--- Information supplied ---
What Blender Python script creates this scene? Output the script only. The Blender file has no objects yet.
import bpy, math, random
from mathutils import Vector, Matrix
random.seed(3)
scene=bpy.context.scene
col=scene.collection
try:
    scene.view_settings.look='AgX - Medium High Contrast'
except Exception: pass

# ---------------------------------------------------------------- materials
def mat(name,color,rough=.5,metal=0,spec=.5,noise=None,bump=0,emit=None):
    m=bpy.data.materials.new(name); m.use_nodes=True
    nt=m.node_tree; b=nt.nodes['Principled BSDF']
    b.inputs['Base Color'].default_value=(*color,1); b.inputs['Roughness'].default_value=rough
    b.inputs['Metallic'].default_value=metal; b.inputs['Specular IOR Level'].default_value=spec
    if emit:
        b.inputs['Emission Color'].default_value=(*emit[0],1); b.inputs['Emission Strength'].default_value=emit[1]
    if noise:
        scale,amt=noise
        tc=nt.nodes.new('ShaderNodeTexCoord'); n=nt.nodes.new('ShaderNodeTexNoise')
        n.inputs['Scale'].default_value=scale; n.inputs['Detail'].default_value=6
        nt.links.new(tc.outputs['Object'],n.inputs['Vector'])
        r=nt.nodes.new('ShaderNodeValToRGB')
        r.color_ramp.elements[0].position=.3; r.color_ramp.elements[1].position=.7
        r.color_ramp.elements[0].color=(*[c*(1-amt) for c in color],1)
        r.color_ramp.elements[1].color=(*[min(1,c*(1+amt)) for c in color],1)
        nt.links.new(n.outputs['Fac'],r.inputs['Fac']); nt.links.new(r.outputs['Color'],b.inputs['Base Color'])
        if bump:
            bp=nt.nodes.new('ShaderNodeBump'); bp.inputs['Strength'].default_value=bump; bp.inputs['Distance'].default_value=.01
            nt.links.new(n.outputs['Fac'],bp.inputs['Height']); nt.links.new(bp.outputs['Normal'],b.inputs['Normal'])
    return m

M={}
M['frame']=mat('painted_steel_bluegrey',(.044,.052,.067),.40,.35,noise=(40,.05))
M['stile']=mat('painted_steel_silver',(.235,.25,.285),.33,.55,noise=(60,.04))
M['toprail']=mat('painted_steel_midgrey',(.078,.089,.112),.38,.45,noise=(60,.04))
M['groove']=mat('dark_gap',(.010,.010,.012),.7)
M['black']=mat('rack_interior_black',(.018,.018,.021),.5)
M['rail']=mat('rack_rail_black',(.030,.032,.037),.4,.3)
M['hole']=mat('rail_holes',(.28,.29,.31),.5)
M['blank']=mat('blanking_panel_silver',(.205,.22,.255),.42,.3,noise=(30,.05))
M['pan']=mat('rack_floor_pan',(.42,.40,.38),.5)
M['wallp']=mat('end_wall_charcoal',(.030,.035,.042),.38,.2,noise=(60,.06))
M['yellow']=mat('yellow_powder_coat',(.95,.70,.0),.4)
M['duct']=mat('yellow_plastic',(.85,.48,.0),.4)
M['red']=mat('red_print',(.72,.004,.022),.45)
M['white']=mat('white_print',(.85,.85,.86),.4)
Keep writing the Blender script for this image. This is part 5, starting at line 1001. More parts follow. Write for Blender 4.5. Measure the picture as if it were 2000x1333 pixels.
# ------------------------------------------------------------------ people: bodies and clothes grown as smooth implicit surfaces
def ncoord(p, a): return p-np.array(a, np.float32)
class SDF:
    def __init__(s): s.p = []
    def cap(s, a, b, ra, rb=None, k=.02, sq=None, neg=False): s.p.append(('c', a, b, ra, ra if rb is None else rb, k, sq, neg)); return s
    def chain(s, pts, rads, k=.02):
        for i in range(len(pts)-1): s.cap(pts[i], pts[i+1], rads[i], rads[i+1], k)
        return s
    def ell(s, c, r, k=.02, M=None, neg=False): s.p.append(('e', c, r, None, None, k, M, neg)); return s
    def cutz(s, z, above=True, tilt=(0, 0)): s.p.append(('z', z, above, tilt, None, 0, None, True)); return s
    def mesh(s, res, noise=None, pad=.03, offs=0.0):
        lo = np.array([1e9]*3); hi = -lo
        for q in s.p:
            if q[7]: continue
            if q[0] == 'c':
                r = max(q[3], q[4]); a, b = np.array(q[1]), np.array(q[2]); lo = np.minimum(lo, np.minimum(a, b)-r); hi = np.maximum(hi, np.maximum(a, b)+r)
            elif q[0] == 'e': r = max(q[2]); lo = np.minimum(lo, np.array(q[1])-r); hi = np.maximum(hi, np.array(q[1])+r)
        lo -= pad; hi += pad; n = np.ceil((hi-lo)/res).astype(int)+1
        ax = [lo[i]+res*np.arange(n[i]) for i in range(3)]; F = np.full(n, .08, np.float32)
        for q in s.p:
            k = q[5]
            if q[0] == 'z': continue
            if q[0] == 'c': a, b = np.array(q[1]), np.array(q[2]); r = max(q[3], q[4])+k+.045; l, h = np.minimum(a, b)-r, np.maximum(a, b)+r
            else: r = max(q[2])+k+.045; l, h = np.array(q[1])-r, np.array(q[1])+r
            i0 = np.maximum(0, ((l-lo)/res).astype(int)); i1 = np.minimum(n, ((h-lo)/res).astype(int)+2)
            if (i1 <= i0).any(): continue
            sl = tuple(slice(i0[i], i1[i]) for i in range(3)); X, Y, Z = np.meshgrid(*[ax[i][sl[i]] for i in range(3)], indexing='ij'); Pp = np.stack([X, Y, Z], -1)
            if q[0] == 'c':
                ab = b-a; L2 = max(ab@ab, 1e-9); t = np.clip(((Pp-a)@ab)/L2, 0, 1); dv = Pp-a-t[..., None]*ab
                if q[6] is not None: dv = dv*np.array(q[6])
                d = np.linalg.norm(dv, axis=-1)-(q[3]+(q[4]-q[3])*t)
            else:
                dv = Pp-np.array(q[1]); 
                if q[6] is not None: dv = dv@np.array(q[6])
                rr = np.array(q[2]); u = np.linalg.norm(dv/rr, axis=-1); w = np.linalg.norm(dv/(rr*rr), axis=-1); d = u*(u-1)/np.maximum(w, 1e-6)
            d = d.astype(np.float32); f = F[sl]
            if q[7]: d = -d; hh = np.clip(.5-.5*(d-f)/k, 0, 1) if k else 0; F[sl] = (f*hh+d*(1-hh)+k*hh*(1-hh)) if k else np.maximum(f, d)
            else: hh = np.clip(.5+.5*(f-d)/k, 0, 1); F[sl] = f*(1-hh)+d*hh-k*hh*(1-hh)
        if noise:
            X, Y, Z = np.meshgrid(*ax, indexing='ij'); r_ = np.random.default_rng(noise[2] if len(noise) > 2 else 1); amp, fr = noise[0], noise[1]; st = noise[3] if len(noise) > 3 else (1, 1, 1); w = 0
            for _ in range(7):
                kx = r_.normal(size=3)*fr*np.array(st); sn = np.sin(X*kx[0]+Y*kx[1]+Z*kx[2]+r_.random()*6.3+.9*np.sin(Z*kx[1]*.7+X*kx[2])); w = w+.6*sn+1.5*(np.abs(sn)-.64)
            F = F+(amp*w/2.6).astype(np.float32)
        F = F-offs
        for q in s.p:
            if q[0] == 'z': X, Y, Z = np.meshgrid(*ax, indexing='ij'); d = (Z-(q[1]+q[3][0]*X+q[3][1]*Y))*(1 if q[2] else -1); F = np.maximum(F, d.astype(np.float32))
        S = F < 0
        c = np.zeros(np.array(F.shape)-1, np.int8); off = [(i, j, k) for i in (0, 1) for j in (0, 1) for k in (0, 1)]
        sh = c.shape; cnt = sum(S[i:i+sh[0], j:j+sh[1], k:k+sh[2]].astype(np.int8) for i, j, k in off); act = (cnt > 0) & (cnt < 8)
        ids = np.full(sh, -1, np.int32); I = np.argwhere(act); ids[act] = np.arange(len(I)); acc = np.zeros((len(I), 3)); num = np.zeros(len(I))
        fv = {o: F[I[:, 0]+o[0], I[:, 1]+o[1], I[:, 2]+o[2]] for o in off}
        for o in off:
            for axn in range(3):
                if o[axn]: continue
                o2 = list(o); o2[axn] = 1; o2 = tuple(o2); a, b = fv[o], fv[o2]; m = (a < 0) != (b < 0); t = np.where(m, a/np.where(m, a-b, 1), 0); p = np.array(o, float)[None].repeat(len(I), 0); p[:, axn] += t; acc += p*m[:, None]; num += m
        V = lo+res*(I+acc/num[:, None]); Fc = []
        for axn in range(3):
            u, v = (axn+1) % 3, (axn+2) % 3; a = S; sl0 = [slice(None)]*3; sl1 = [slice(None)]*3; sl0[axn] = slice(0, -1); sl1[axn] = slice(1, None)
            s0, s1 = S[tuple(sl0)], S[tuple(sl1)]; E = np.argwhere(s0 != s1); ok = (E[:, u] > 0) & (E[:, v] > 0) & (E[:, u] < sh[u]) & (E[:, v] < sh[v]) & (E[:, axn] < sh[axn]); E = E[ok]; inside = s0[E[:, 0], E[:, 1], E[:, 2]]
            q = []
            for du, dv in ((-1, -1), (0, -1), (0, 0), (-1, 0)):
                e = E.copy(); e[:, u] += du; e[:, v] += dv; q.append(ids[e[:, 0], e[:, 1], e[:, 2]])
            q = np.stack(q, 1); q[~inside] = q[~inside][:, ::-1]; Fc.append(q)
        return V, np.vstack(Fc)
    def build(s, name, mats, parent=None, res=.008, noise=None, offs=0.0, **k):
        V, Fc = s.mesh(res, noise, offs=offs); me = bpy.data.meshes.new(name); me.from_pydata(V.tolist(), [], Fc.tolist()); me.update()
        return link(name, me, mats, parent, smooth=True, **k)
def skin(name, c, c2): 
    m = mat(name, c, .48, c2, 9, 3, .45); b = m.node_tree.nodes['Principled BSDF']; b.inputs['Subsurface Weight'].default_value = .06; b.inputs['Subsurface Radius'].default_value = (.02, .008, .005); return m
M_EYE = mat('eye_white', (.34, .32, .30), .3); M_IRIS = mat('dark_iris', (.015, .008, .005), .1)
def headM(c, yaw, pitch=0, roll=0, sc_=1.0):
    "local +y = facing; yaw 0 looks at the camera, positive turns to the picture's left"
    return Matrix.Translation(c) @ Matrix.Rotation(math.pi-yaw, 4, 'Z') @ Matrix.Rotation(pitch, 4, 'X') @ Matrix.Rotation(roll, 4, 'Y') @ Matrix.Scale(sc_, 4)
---
▶ _Your goal_
What is the number of lines that hold the string "script"? Reply with that number alone.

▶ _Problem solution_
2